The Vendeans were exhausted by their repeated defeats, but they were not wholly reduced. Their losses, however, and the divisions between their principal leaders, Charette and Stofflet, rendered them an extremely feeble succour. Charette had even consented to treat with the republic, and a sort of pacification had been concluded between him and the convention at Jusnay.

 

In 1795 the war of La Vendee rekindled.

 

The directory gave to general Hoche the command of the coast, and deputed him to conclude the Vendean war. Hoche changed the system of warfare adopted by his predecessors. La Vendee was disposed to submit. Its previous victories had not led to the success of its cause; defeat and ill-fortune had exposed it to plunder and conflagration. The insurgents, irreparably injured by the disaster of Savenay, by the loss of their principal leader, and their best soldiers, by the devastating system of the infernal columns, now desired nothing more than to live on good terms with the republic.
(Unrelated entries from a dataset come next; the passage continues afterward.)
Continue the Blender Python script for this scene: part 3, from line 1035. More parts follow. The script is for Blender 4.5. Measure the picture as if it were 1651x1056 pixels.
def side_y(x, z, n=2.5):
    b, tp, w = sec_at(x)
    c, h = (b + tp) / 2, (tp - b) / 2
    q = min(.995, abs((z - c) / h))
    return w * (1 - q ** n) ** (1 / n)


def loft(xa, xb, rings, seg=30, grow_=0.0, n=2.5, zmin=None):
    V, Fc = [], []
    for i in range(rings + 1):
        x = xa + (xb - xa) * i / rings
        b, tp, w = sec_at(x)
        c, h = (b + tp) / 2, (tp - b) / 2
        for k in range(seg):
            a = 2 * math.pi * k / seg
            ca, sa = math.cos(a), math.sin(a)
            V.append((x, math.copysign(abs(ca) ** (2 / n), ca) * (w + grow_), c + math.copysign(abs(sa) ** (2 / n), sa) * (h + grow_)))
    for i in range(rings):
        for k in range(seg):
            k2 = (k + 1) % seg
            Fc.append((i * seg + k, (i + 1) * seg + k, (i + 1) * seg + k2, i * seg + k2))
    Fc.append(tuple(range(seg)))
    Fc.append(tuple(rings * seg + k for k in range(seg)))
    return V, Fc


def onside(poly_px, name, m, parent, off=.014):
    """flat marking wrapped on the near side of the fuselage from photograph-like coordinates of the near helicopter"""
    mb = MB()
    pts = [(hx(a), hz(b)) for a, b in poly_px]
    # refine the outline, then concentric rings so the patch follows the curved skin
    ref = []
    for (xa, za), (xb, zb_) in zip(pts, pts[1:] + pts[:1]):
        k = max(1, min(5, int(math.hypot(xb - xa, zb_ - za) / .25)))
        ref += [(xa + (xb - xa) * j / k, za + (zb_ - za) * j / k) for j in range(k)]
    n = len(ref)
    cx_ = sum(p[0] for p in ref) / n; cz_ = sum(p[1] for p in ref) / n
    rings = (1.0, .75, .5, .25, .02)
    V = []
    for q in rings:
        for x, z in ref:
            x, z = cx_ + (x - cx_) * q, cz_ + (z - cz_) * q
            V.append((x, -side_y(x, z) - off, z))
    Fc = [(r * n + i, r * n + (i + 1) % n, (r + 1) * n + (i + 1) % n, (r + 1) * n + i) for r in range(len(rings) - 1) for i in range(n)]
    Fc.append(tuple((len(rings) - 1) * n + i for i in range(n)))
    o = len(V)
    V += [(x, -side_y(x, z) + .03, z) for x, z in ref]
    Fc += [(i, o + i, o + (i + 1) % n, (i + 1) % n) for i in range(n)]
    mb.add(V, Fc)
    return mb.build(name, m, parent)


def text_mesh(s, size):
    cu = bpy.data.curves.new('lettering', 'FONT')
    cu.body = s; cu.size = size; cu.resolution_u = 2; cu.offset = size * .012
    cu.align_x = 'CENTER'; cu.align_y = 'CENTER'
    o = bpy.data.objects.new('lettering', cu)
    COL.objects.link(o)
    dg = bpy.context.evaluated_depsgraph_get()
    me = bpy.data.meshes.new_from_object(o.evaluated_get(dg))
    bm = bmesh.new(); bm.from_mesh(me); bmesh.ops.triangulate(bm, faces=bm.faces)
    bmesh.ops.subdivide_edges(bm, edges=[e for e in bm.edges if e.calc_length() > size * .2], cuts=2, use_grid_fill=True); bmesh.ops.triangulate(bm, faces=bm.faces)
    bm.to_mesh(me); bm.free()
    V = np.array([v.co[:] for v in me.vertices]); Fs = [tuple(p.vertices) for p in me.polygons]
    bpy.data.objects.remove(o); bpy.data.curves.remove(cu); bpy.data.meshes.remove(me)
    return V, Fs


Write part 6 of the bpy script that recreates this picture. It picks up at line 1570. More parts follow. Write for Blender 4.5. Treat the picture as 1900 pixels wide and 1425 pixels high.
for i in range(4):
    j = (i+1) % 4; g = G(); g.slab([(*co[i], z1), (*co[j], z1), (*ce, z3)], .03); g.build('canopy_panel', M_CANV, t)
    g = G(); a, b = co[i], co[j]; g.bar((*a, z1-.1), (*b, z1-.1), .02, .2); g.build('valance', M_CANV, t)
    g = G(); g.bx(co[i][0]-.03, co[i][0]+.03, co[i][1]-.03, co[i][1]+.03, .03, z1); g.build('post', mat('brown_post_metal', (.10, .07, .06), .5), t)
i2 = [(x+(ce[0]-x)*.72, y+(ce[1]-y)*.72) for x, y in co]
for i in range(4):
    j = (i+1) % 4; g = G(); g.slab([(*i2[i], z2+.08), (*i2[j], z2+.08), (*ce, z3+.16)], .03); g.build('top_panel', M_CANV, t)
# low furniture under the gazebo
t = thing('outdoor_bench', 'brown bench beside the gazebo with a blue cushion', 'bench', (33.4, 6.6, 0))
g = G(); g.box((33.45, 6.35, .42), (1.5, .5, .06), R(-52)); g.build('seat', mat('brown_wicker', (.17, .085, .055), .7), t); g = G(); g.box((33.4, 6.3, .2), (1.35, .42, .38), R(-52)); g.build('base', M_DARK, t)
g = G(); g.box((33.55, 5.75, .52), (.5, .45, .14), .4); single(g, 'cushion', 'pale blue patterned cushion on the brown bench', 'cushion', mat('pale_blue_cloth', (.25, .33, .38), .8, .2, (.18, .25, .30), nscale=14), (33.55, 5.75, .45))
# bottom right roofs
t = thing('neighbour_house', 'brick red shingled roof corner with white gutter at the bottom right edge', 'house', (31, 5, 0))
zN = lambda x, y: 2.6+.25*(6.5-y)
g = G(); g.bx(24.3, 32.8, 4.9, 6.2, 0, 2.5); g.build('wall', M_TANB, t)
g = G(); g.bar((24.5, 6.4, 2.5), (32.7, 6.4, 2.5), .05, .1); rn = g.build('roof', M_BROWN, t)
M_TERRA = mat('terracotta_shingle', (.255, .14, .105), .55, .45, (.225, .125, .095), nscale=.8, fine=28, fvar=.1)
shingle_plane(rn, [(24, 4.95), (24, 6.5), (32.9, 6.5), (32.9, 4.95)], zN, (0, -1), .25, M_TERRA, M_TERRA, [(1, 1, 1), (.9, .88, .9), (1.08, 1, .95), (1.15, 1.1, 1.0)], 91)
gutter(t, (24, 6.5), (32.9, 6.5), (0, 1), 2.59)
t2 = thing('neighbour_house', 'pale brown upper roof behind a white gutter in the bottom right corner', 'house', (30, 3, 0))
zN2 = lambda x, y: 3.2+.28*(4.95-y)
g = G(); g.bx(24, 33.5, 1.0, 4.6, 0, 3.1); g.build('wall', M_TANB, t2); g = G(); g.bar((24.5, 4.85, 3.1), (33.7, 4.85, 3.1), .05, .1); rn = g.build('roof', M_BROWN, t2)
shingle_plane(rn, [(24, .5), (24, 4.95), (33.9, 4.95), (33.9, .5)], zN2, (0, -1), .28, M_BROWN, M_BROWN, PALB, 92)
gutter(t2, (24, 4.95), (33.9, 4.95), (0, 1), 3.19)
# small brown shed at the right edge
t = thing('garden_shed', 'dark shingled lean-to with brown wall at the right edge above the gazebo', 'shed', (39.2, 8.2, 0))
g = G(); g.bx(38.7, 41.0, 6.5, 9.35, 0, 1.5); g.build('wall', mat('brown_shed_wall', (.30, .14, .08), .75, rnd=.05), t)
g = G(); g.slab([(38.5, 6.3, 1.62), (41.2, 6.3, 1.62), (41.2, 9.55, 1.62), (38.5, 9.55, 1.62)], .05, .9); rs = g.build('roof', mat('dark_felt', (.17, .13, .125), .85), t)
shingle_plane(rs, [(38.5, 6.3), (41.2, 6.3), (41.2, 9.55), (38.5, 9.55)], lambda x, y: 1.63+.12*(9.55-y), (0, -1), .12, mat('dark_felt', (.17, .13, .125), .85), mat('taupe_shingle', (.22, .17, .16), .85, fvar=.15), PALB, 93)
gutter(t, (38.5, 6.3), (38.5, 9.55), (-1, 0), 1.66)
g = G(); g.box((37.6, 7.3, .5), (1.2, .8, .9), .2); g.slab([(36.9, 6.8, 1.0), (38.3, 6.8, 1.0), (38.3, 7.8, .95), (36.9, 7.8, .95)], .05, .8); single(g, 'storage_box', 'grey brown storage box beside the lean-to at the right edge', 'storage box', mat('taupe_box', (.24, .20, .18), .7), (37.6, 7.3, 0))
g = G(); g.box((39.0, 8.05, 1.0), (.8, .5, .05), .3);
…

The war now depended only on a few chiefs, upon Charette, Stofflet, etc. Hoche saw that it was necessary to wean the masses from these men by concessions, and then to crush them. He skilfully separated the royalist cause from the cause of religion, and employed the priests against the generals, by showing great indulgence to the catholic religion. He had the country scoured by four powerful columns, took their cattle from the inhabitants, and only restored them in return for their arms. He left no repose to the armed party, defeated Charette in several encounters, pursued him from one retreat to another, and at last made him prisoner. Stofflet wished to raise the Vendean standard again on his territory; but it was given up to the republicans. These two chiefs, who had witnessed the beginning of the insurrection, were present at its close. They died courageously; Stofflet at Angers, Charette at Nantes, after having displayed character and talents worthy of a larger theatre. Hoche likewise tranquillized Brittany. Morbihan was occupied by numerous bands of Chouans, who formed a formidable association, the principal leader of which was George Cadoudal. Without entering on a campaign, they were mastering the country. Hoche directed all his force and activity against them, and before long had destroyed or exhausted them. Most of their leaders quitted their arms, and took refuge in England. The directory, on learning these fortunate pacifications, formally announced to both councils, on the 28th Messidor (June, 1796), that this civil war was definitively terminated.